Robert Shiller’s Own Cognitive Dissonance

I need to start off by saying I am a big fan of Robert Shiller’s. “Irrational Exuberance” and “Animal Spirits” were excellent books, pointing out so many of our cognitive shortcomings in all things financial. And “Irrational Exuberance”, which was strongly recommended to me by David Lipton in March of 2000, about a month before the peak of the Tech Bubble, probably saved me a good deal of money as well. Moreover, these books came at times when the reigning ideology was ‘the freer the market the better’. Shiller was certainly swimming upstream by driving home the point that markets fail. The growing relevance of behavioral finance owes a lot to his work.

At the same time we have Robert Shiller, financial evangelist. He has long been a font of ideas on how financial education and innovation might make our lives better. And this brings us to the problem: How can a man who believes human nature is magnetically drawn to stories over facts, momentum over mean reversion, believe, for example, that encouraging the average person to hedge his/her home value in a futures market will not likely, at some point, end badly? If markets do fail, and if the frequency of market failure seems to be positively correlated to financial innovation, why would anyone want to give people even more weapons with which to hurt themselves?
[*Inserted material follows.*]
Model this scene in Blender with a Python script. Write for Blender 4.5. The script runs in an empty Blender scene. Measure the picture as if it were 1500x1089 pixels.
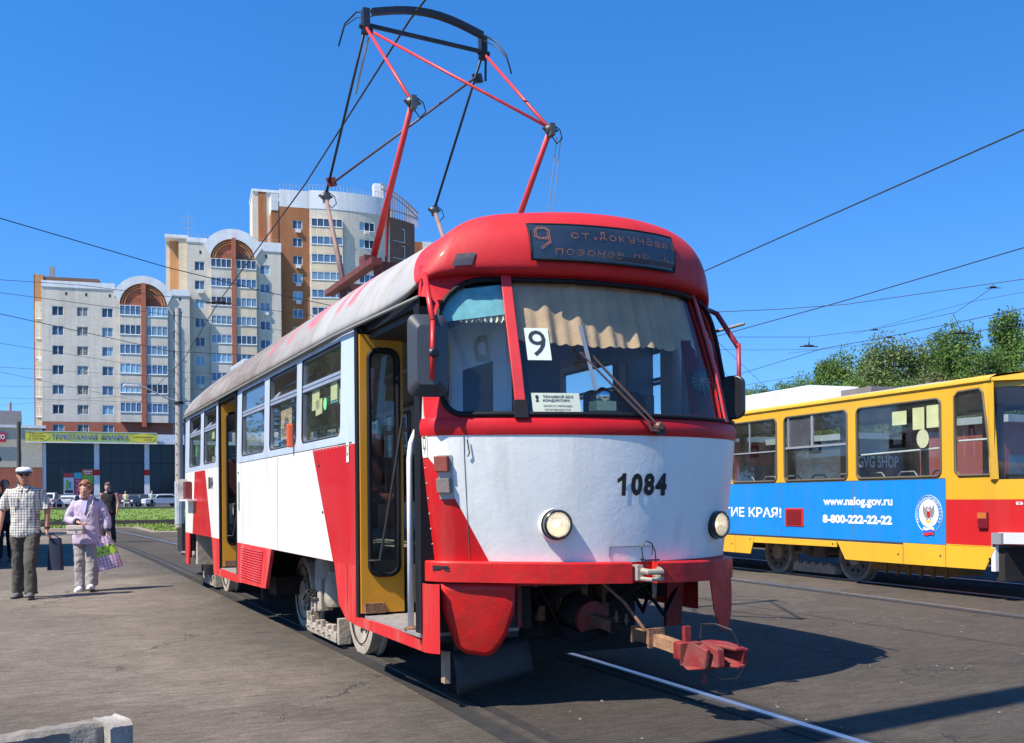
import bpy, math, random
import numpy as np
from mathutils import Vector, Matrix
random.seed(7)
SC = bpy.context.scene
COL = SC.collection
rad = math.radians

# ---------------------------------------------------------------- camera
YAW, PITCH, ROLL = rad(25.389), rad(.305), rad(-.508)
CAMP = Vector((-3.2644, -7.9657, 1.2623))
Fv = Vector((math.sin(YAW)*math.cos(PITCH), math.cos(YAW)*math.cos(PITCH), math.sin(PITCH)))
Rv = Vector((math.cos(YAW), -math.sin(YAW), 0)); Uv = Rv.cross(Fv)
R2 = Rv*math.cos(ROLL) + Uv*math.sin(ROLL); U2 = R2.cross(Fv)
cam = bpy.data.objects.new('camera', bpy.data.cameras.new('camera'))
COL.objects.link(cam)
mw = Matrix(((R2.x, U2.x, -Fv.x, CAMP.x), (R2.y, U2.y, -Fv.y, CAMP.y), (R2.z, U2.z, -Fv.z, CAMP.z), (0, 0, 0, 1)))
cam.matrix_world = mw
cam.data.sensor_width = 36; cam.data.sensor_fit = 'HORIZONTAL'
cam.data.lens = 1484.67/1500*36
cam.data.shift_y = 176.34/1500
cam.data.clip_start = .05; cam.data.clip_end = 6000
SC.camera = cam
# ---------------------------------------------------------------- world, sun
SUN = Vector((-.75, -.17, 1)).normalized()
world = bpy.data.worlds.new('World'); SC.world = world; world.use_nodes = True
nt = world.node_tree; nt.nodes.clear()
sky = nt.nodes.new('ShaderNodeTexSky'); sky.sky_type = 'NISHITA'; sky.sun_disc = False
sky.sun_elevation = math.asin(SUN.z); sky.sun_rotation = math.atan2(SUN.x, SUN.y)
sky.altitude = 0; sky.air_density = 1.0; sky.dust_density = 0; sky.ozone_density = 2.2
hsv = nt.nodes.new('ShaderNodeHueSaturation'); hsv.inputs['Saturation'].default_value = 1.37; hsv.inputs['Hue'].default_value = .507
# clear summer sky: the pale band at the horizon is kept thin by looking the sky up a little higher everywhere
tcw = nt.nodes.new('ShaderNodeTexCoord'); mpw = nt.nodes.new('ShaderNodeMapping'); mpw.inputs['Location'].default_value = (0, 0, .15)
nt.links.new(tcw.outputs['Generated'], mpw.inputs[0])
nrm = nt.nodes.new('ShaderNodeVectorMath'); nrm.operation = 'NORMALIZE'; nt.links.new(mpw.outputs[0], nrm.inputs[0]); nt.links.new(nrm.outputs[0], sky.inputs[0])
bg = nt.nodes.new('ShaderNodeBackground'); bg.inputs[1].default_value = .135
wo = nt.nodes.new('ShaderNodeOutputWorld')
nt.links.new(sky.outputs[0], hsv.inputs['Color']); nt.links.new(hsv.outputs[0], bg.inputs[0]); nt.links.new(bg.outputs[0], wo.inputs[0])
sl = bpy.data.lights.new('sun', 'SUN'); sl.energy = 4.5; sl.angle = rad(.5); sl.color = (1, .93, .82)
so = bpy.data.objects.new('sun', sl); COL.objects.link(so)
so.rotation_euler = SUN.to_track_quat('Z', 'Y').to_euler()
SC.view_settings.view_transform = 'Standard'; SC.view_settings.look = 'None'
SC.view_settings.exposure = .9; SC.view_settings.gamma = 1; SC.view_settings.use_curve_mapping = False
SC.cycles.max_bounces = 6; SC.cycles.transparent_max_bounces = 24; SC.cycles.glossy_bounces = 3; SC.cycles.diffuse_bounces = 3

# ---------------------------------------------------------------- helpers
def un(u, v, ax, val):
    r = Fv + R2*((u-750)/1484.67) - U2*((v-544.5-176.34)/1484.67)
    i = 'xyz'.index(ax)
    return CAMP + r*((val-CAMP[i])/r[i])

class MB:
    def __init__(s): s.v = []; s.f = []; s.mi = []; s.m = 0
    def add(s, vs, fs):
        n = len(s.v); s.v += [tuple(p) for p in vs]
        for f in fs: s.f.append(tuple(n+i for i in f)); s.mi.append(s.m)
        return s
    def box(s, x0, x1, y0, y1, z0, z1, M=None):
        vs = [(x, y, z) for z in (z0, z1) for y in (y0, y1) for x in (x0, x1)]
        if M: vs = [M @ Vector(p) for p in vs]
        return s.add(vs, [(0, 2, 3, 1), (4, 5, 7, 6), (0, 1, 5, 4), (2, 6, 7, 3), (0, 4, 6, 2), (1, 3, 7, 5)])
    def beam(s, a, b, w, h=None, up=(0, 0, 1)):
        a, b = Vector(a), Vector(b); d = b-a; h = h or w
        q = d.to_track_quat('Y', 'Z'); L = d.length
        M = Matrix.Translation(a) @ q.to_matrix().to_4x4()
        return s.box(-w/2, w/2, 0, L, -h/2, h/2, M)
    def tube(s, pts, r, seg=8, cap=True, closed=False, ell=None):
        pts = [Vector(p) for p in pts]; n = len(pts)
        rs = r if isinstance(r, (list, tuple)) else [r]*n
        ref = None; rings = []
        for i, p in enumerate(pts):
            if closed: t = pts[(i+1) % n]-pts[i-1]
            else: t = pts[min(i+1, n-1)]-pts[max(i-1, 0)]
            if t.length < 1e-9: t = Vector((0, 0, 1))
            t.normalize()
            if ref is None:
                ref = Vector((0, 0, 1)) if abs(t.z) < .9 else Vector((1, 0, 0))
            ref = (ref-t*ref.dot(t))
            if ref.length < 1e-6: ref = t.orthogonal()
            ref.normalize(); b = t.cross(ref)
            rr = rs[i]; ra, rb = (rr if isinstance(rr, (list, tuple)) else (rr, rr))
            rings.append([p + ref*(math.cos(2*math.pi*k/seg)*ra) + b*(math.sin(2*math.pi*k/seg)*rb) for k in range(seg)])
        vs = [q for g in rings for q in g]; fs = []
        for i in range(n if closed else n-1):
            j = (i+1) % n
            for k in range(seg):
                fs.append((i*seg+k, i*seg+(k+1) % seg, j*seg+(k+1) % seg, j*seg+k))
        if cap and not closed:
            fs.append(tuple(range(seg-1, -1, -1))); fs.append(tuple((n-1)*seg+k for k in range(seg)))
        return s.add(vs, fs)
    def cyl(s, a, b, r, seg=16, r2=None):
        return s.tube([a, b], [r, r if r2 is None else r2], seg)
    def lathe(s, prof, axis_o, axis_d, seg=24, cap=True):
        "prof: list of (radius, offset along axis)"
        o = Vector(axis_o); d = Vector(axis_d).normalized(); u = d.orthogonal().normalized(); w = d.cross(u)
        vs = []; fs = []
        for r, h in prof:
            for k in range(seg):
                a = 2*math.pi*k/seg; vs.append(o+d*h+u*(r*math.cos(a))+w*(r*math.sin(a)))
        for i in range(len(prof)-1):
            for k in range(seg): fs.append((i*seg+k, i*seg+(k+1) % seg, (i+1)*seg+(k+1) % seg, (i+1)*seg+k))
        if cap:
            fs.append(tuple(range(seg-1, -1, -1))); fs.append(tuple((len(prof)-1)*seg+k for k in range(seg)))
        return s.add(vs, fs)
    def prism(s, poly, ext):
        "poly: list of 3D points (planar), ext: extrusion vector"
        n = len(poly); e = Vector(ext); P = [Vector(p) for p in poly]
        vs = P+[p+e for p in P]
        fs = [tuple(range(n-1, -1, -1)), tuple(range(n, 2*n))]+[(i, (i+1) % n, n+(i+1) % n, n+i) for i in range(n)]
        return s.add(vs, fs)
    def grid(s, fn, us, vs_):
        n, m = len(us), len(vs_)
        vv = [fn(u, v) for v in vs_ for u in us]
        return s.add(vv, [(j*n+i, j*n+i+1, (j+1)*n+i+1, (j+1)*n+i) for j in range(m-1) for i in range(n-1)])
    def ring(s, fn, rect, hole, nr=2, depth=None):
        "panel over rect (u0,u1,v0,v1) with a star-shaped hole (list of uv), mapped by fn(u,v,off)"
        u0, u1, v0, v1 = rect
        cx = sum(p[0] for p in hole)/len(hole); cy = sum(p[1] for p in hole)/len(hole)
        H = [(math.atan2(p[1]-cy, p[0]-cx), p) for p in hole]; H.sort()
        def outer(a):
            dx, dy = math.cos(a), math.sin(a); t = 1e9
            if dx > 1e-9: t = min(t, (u1-cx)/dx)
            if dx < -1e-9: t = min(t, (u0-cx)/dx)
            if dy > 1e-9: t = min(t, (v1-cy)/dy)
            if dy < -1e-9: t = min(t, (v0-cy)/dy)
            return (cx+dx*t, cy+dy*t)
        def inner(a):
            n = len(H)
            for i in range(n):
                a0, p0 = H[i]; a1, p1 = H[(i+1) % n]
                if i == n-1: a1 += 2*math.pi
                aa = a if a >= a0 else a+2*math.pi
                if a0-1e-9 <= aa <= a1+1e-9:
                    ex, ey = p1[0]-p0[0], p1[1]-p0[1]; dx, dy = math.cos(a), math.sin(a)
                    den = dx*ey-dy*ex
                    if abs(den) < 1e-12: return p0
                    t = ((p0[0]-cx)*ey-(p0[1]-cy)*ex)/den
                    return (cx+dx*t, cy+dy*t)
            return H[0][1]
        A = [h[0] for h in H]+[math.atan2(y-cy, x-cx) for x in (u0, u1) for y in (v0, v1)]
        A += [2*math.pi*k/40-math.pi for k in range(40)]
        A = sorted(set(round(a, 6) for a in A)); 
        I = [inner(a) for a in A]; O = [outer(a) for a in A]; n = len(A)
        vv = []
        for j in range(nr+1):
            t = j/nr
            vv += [fn(i_[0]*(1-t)+o_[0]*t, i_[1]*(1-t)+o_[1]*t, 0) for i_, o_ in zip(I, O)]
        fs = [(j*n+i, j*n+(i+1) % n, (j+1)*n+(i+1) % n, (j+1)*n+i) for j in range(nr) for i in range(n)]
        if depth:
            k0 = len(vv); vv += [fn(i_[0], i_[1], depth) for i_ in I]
            fs += [(i, k0+i, k0+(i+1) % n, (i+1) % n) for i in range(n)]
        return s.add(vv, fs)
    def build(s, name, mats, parent=None, smooth=False, loc=None, bevel=0, mods=None):
        me = bpy.data.meshes.new(name); me.from_pydata(s.v, [], s.f)
        mats = mats if isinstance(mats, (list, tuple)) else [mats]
        for m in mats: me.materials.append(m)
        if len(mats) > 1: me.polygons.foreach_set('material_index', s.mi)
        me.update(); me.validate()
        if smooth:
            me.polygons.foreach_set('use_smooth', [True]*len(me.polygons))
            if isinstance(smooth, (int, float)) and smooth is not True:
                me.set_sharp_from_angle(angle=rad(smooth))
        o = bpy.data.objects.new(name, me); COL.objects.link(o)
        if parent: o.parent = parent
        if loc: o.location = loc
        if bevel:
            b = o.modifiers.new('b', 'BEVEL'); b.width = bevel; b.segments = 2; b.limit_method = 'ANGLE'; b.harden_normals = False
        return o

def tag(o, label=None, cat=None, group=None, kind=None):
    if label: o['label'] = label
    if cat: o['category'] = cat
    if group: o['group'] = group
    if kind: o['kind'] = kind
    return o
def empty(name, loc=(0, 0, 0), rz=0, label=None, cat=None, group=None):
    o = bpy.data.objects.new(name, None); COL.objects.link(o); o.location = loc; o.rotation_euler = (0, 0, rz)
    o.empty_display_size = .1
    return tag(o, label, cat, group)
def kids(o): return [c for c in bpy.data.objects if c.parent == o]
def copy_tree(o, loc=None, rz=None, parent=None):
    c = o.copy(); COL.objects.link(c)
    if parent: c.parent = parent
    if loc is not None: c.location = loc
    if rz is not None: c.rotation_euler = (0, 0, rz)
    for ch in kids(o): copy_tree(ch, parent=c)
    return c
def rrect(u0, u1, v0, v1, r=.05, n=5, rs=None):
    rs = rs or [r]*4   # bl, br, tr, tl
    out = []
    for (cx, cy, a0, rr) in ((u0, v0, 180, rs[0]), (u1, v0, 270, rs[1]), (u1, v1, 0, rs[2]), (u0, v1, 90, rs[3])):
        sx = cx+rr if cx == u0 else cx-rr; sy = cy+rr if cy == v0 else cy-rr
        if rr < 1e-5: out.append((cx, cy)); continue
        for k in range(n+1):
            a = rad(a0+90*k/n); out.append((sx+rr*math.cos(a), sy+rr*math.sin(a)))
    return out
_tc = {}
def text_arrays(body, bold=0., spacing=1.0):
    k = (body, bold, spacing)
    if k in _tc: return _tc[k]
    c = bpy.data.curves.new('t', 'FONT'); c.body = body; c.offset = bold; c.resolution_u = 3; c.space_character = spacing
    o = bpy.data.objects.new('t', c); me = bpy.data.meshes.new_from_object(o)
    v = [(p.co.x, p.co.y) for p in me.vertices]; f = [tuple(p.vertices) for p in me.polygons]
    bpy.data.objects.remove(o); bpy.data.curves.remove(c); bpy.data.meshes.remove(me)
    xs = [p[0] for p in v]; ys = [p[1] for p in v]
    x0, x1, y0, y1 = min(xs), max(xs), min(ys), max(ys)
    v = [((p[0]-x0)/(x1-x0), (p[1]-y0)/(y1-y0)) for p in v]
    _tc[k] = (v, f); return _tc[k]
def text_on(name, body, fn, u0, u1, v0, v1, mat, parent, bold=.01, spacing=1.0, mb=None):
    "fn(u,v) -> 3D point; text stretched to fill the box"
    v, f = text_arrays(body, bold, spacing)
    vs = [fn(u0+(u1-u0)*a, v0+(v1-v0)*b) for a, b in v]
    if mb is not None: mb.add(vs, f); return None
    return MB().add(vs, f).build(name, mat, parent)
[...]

This at its core is really a version of the very same problem Alan Greenspan had some years back. On the one hand, Greenspan asserted that financial innovation in general and derivatives in particular would be used to dampen market risk, not increase, because banks’ were profit maximizers, and their incentives meant we could trust them to self-regulate. And we know how that turned out. On the other, however, his book “The Age of Turbulence” explained various market crises under his watch by pointing out that the psychology of crowds, when under pressure, cannot be counted on to do the rational thing. Often, he argued, this negative psychology was self-reinforcing and there was little one could do to stop it.

It is conceivable that Shiller is at some level just being naïve, and that he believes with sufficient education we can overcome our animal spirits. Personally, I think it is a bridge too far, and Robert Shiller, like Greenspan, by advocating democratization of financial innovation while arguing that human nature is hard wired to make bad decisions, has succumbed to his own little version of cognitive dissonance.